→ Task to carry out
Give an exact copy of every line, leaving images out.

→ Supplied data
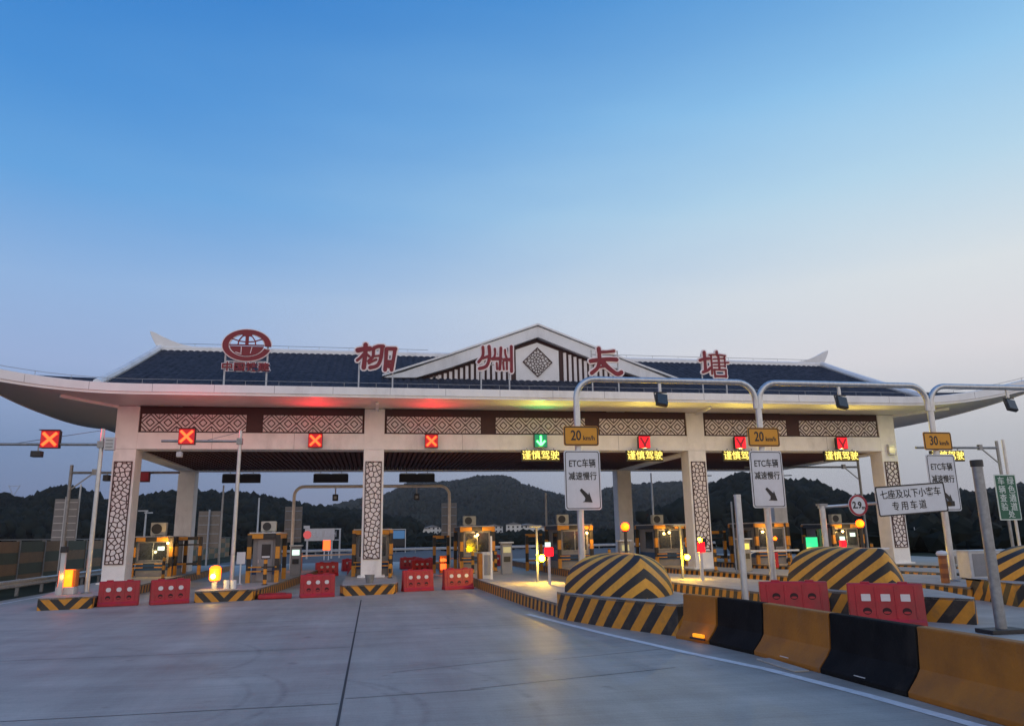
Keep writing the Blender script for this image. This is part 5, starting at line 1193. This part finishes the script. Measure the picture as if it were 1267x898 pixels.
# noise barrier and guardrails on the left
t = thing('noise_barrier', 'long roadside screen of chequered tan and green panels on the left', 'noise barrier', (-17.2, 24, 0)); ta = MB(); ol = MB(); ps = MB(); k = 0; y = 0
while y < 75:
    L_ = 3.0
    for r in range(4):
        (ta if (k + r) % 2 == 0 else ol).box(-.05, .05, y + .07, y + L_ - .07, .03 + r * .53, .03 + (r + 1) * .53 - .006)
    ps.box(-.09, .09, y - .06, y + .06, 0, 2.2); y += L_; k += 1
ta.build('tan_panels', 'tan', t); ol.build('green_panels', 'olive', t); ps.build('posts', 'dsteel', t); MB().box(-.08, .08, -.06, 75, 2.203, 2.26).build('cap_rail', 'dsteel', t)
def guardrail(a, b, label, h=.66):
    ln_ = math.hypot(b[0] - a[0], b[1] - a[1]); t = thing('guardrail', label, 'guardrail', (a[0], a[1], 0), math.atan2(b[1] - a[1], b[0] - a[0]), 'steel guardrails')
    pr = [(0, -.16), (-.06, -.12), (-.06, -.07), (0, -.02), (0, .02), (-.06, .07), (-.06, .12), (0, .16), (.012, .16), (-.045, .125), (-.045, .065), (.012, .02), (.012, -.02), (-.045, -.065), (-.045, -.125), (.012, -.16)]
    MB().prism([(p[0], h - .16 + p[1]) for p in pr], 0, ln_, 'x').build('beam', 'steel', t); x = .4
    while x < ln_: MB().box(x - .05, x + .05, .02, .13, 0, h + .02).build('post', 'dsteel', t); x += 2.4
guardrail((-13.95, 20), (-14.15, 56), 'steel guardrail along the left edge of the road')
guardrail((27.6, 33.6), (36, 33.0), 'steel guardrail behind the right islands', 1.0)
guardrail((-12, 96), (46, 99), 'distant guardrail beyond the end of the paving')
t = thing('road_banner', 'small leaning red banner in the dark verge at right', 'banner', (46.6, 60, 0)); MB().box(-.12, .2, 0, .04, .1, 1.9).build('cloth', 'ringr', t); MB().tube([(-.2, .05, 0), (-.3, .05, 2.1)], .03, 8).build('pole', 'lgrey', t)

# far village at the foot of the hill
rnd = random.Random(4)
hx = [(14, 12, 4, 'farther white house left of the pale board'), (22, 8, 6, 'tall white house left of the pale board'), (30, 14, 4, 'long white house left of the pale board'), (40, 9, 5, 'white house just left of the pale board'), (50, 12, 4, 'low white house behind the pale board'), (80, 12, 5, 'white house right of the second booth'), (92, 10, 6, 'tall white house left of the nearest sign post'), (103, 14, 5, 'long white house left of the nearest sign post'), (114, 9, 4, 'small white house nearest the lane sign post'), (-20, 12, 4, 'white house seen beside the second column, far away'), (-30, 16, 3, 'long low house left of the second column, far away')]
for (x, w, h, lb) in hx:
    t = thing('village_house', lb, 'house', (x, 515 + rnd.uniform(-12, 12), 2.0), rnd.uniform(-.2, .2), 'white houses of the far village'); b = MB().box(-w / 2, w / 2, 0, 8, -2.1, h).build('wall', 'wallw', t); MB().prism([(-w / 2 - .4, h), (w / 2 + .4, h), (0, h + 1.6)], -.4, 8.4, 'y').build('roof', 'roofd', t)
    wn = MB(); 
    for i in range(int(w // 3)): 
        for z in ([1.2, 3.8] if h > 4.5 else [1.4]): wn.box(-w / 2 + 1 + i * 3, -w / 2 + 2.2 + i * 3, -.05, .02, z, z + 1.3)
    wn.build('windows', 'glass', t)
t = thing('transmission_tower', 'faint lattice pylon on the left skyline', 'pylon', (-230, 545, 18)); q = MB()
for s in (-1, 1): q.bar((s * 1.6, 0, 0), (s * .5, 0, 14), .28); q.bar((s * .5, 0, 14), (s * 3.4, 0, 20), .26); q.bar((-s * 1.4, 0, 3), (s * .9, 0, 9), .2); q.bar((-s * .9, 0, 9), (s * .5, 0, 14), .2)
q.bar((-3.4, 0, 19.4), (3.4, 0, 19.4), .22); q.build('lattice', 'dsteel', t)

# ------------------------------------------------------------------ evening haze
hz = MB().box(-800, 1200, -60, 1500, -2, 112).build('haze', None); tag(hz, kind='stuff')
hm = bpy.data.materials.new('haze'); hm.use_nodes = True; ht = hm.node_tree
for n_ in list(ht.nodes): ht.nodes.remove(n_)
pv = ht.nodes.new('ShaderNodeVolumePrincipled'); pv.inputs['Color'].default_value = (.86, .88, .92, 1); pv.inputs['Density'].default_value = .00013
om = ht.nodes.new('ShaderNodeOutputMaterial'); ht.links.new(pv.outputs[0], om.inputs['Volume']); hz.data.materials.append(hm)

→ Written reply
Keep writing the Blender script for this image. This is part 5, starting at line 1193. This part finishes the script. Measure the picture as if it were 1267x898 pixels.
# noise barrier and guardrails on the left
t = thing('noise_barrier', 'long roadside screen of chequered tan and green panels on the left', 'noise barrier', (-17.2, 24, 0)); ta = MB(); ol = MB(); ps = MB(); k = 0; y = 0
while y < 75:
    L_ = 3.0
    for r in range(4):
        (ta if (k + r) % 2 == 0 else ol).box(-.05, .05, y + .07, y + L_ - .07, .03 + r * .53, .03 + (r + 1) * .53 - .006)
    ps.box(-.09, .09, y - .06, y + .06, 0, 2.2); y += L_; k += 1
ta.build('tan_panels', 'tan', t); ol.build('green_panels', 'olive', t); ps.build('posts', 'dsteel', t); MB().box(-.08, .08, -.06, 75, 2.203, 2.26).build('cap_rail', 'dsteel', t)
def guardrail(a, b, label, h=.66):
    ln_ = math.hypot(b[0] - a[0], b[1] - a[1]); t = thing('guardrail', label, 'guardrail', (a[0], a[1], 0), math.atan2(b[1] - a[1], b[0] - a[0]), 'steel guardrails')
    pr = [(0, -.16), (-.06, -.12), (-.06, -.07), (0, -.02), (0, .02), (-.06, .07), (-.06, .12), (0, .16), (.012, .16), (-.045, .125), (-.045, .065), (.012, .02), (.012, -.02), (-.045, -.065), (-.045, -.125), (.012, -.16)]
    MB().prism([(p[0], h - .16 + p[1]) for p in pr], 0, ln_, 'x').build('beam', 'steel', t); x = .4
    while x < ln_: MB().box(x - .05, x + .05, .02, .13, 0, h + .02).build('post', 'dsteel', t); x += 2.4
guardrail((-13.95, 20), (-14.15, 56), 'steel guardrail along the left edge of the road')
guardrail((27.6, 33.6), (36, 33.0), 'steel guardrail behind the right islands', 1.0)
guardrail((-12, 96), (46, 99), 'distant guardrail beyond the end of the paving')
t = thing('road_banner', 'small leaning red banner in the dark verge at right', 'banner', (46.6, 60, 0)); MB().box(-.12, .2, 0, .04, .1, 1.9).build('cloth', 'ringr', t); MB().tube([(-.2, .05, 0), (-.3, .05, 2.1)], .03, 8).build('pole', 'lgrey', t)

# far village at the foot of the hill
rnd = random.Random(4)
hx = [(14, 12, 4, 'farther white house left of the pale board'), (22, 8, 6, 'tall white house left of the pale board'), (30, 14, 4, 'long white house left of the pale board'), (40, 9, 5, 'white house just left of the pale board'), (50, 12, 4, 'low white house behind the pale board'), (80, 12, 5, 'white house right of the second booth'), (92, 10, 6, 'tall white house left of the nearest sign post'), (103, 14, 5, 'long white house left of the nearest sign post'), (114, 9, 4, 'small white house nearest the lane sign post'), (-20, 12, 4, 'white house seen beside the second column, far away'), (-30, 16, 3, 'long low house left of the second column, far away')]
for (x, w, h, lb) in hx:
    t = thing('village_house', lb, 'house', (x, 515 + rnd.uniform(-12, 12), 2.0), rnd.uniform(-.2, .2), 'white houses of the far village'); b = MB().box(-w / 2, w / 2, 0, 8, -2.1, h).build('wall', 'wallw', t); MB().prism([(-w / 2 - .4, h), (w / 2 + .4, h), (0, h + 1.6)], -.4, 8.4, 'y').build('roof', 'roofd', t)
    wn = MB(); 
    for i in range(int(w // 3)): 
        for z in ([1.2, 3.8] if h > 4.5 else [1.4]): wn.box(-w / 2 + 1 + i * 3, -w / 2 + 2.2 + i * 3, -.05, .02, z, z + 1.3)
    wn.build('windows', 'glass', t)
t = thing('transmission_tower', 'faint lattice pylon on the left skyline', 'pylon', (-230, 545, 18)); q = MB()
for s in (-1, 1): q.bar((s * 1.6, 0, 0), (s * .5, 0, 14), .28); q.bar((s * .5, 0, 14), (s * 3.4, 0, 20), .26); q.bar((-s * 1.4, 0, 3), (s * .9, 0, 9), .2); q.bar((-s * .9, 0, 9), (s * .5, 0, 14), .2)
q.bar((-3.4, 0, 19.4), (3.4, 0, 19.4), .22); q.build('lattice', 'dsteel', t)

# ------------------------------------------------------------------ evening haze
hz = MB().box(-800, 1200, -60, 1500, -2, 112).build('haze', None); tag(hz, kind='stuff')
hm = bpy.data.materials.new('haze'); hm.use_nodes = True; ht = hm.node_tree
for n_ in list(ht.nodes): ht.nodes.remove(n_)
pv = ht.nodes.new('ShaderNodeVolumePrincipled'); pv.inputs['Color'].default_value = (.86, .88, .92, 1); pv.inputs['Density'].default_value = .00013
om = ht.nodes.new('ShaderNodeOutputMaterial'); ht.links.new(pv.outputs[0], om.inputs['Volume']); hz.data.materials.append(hm)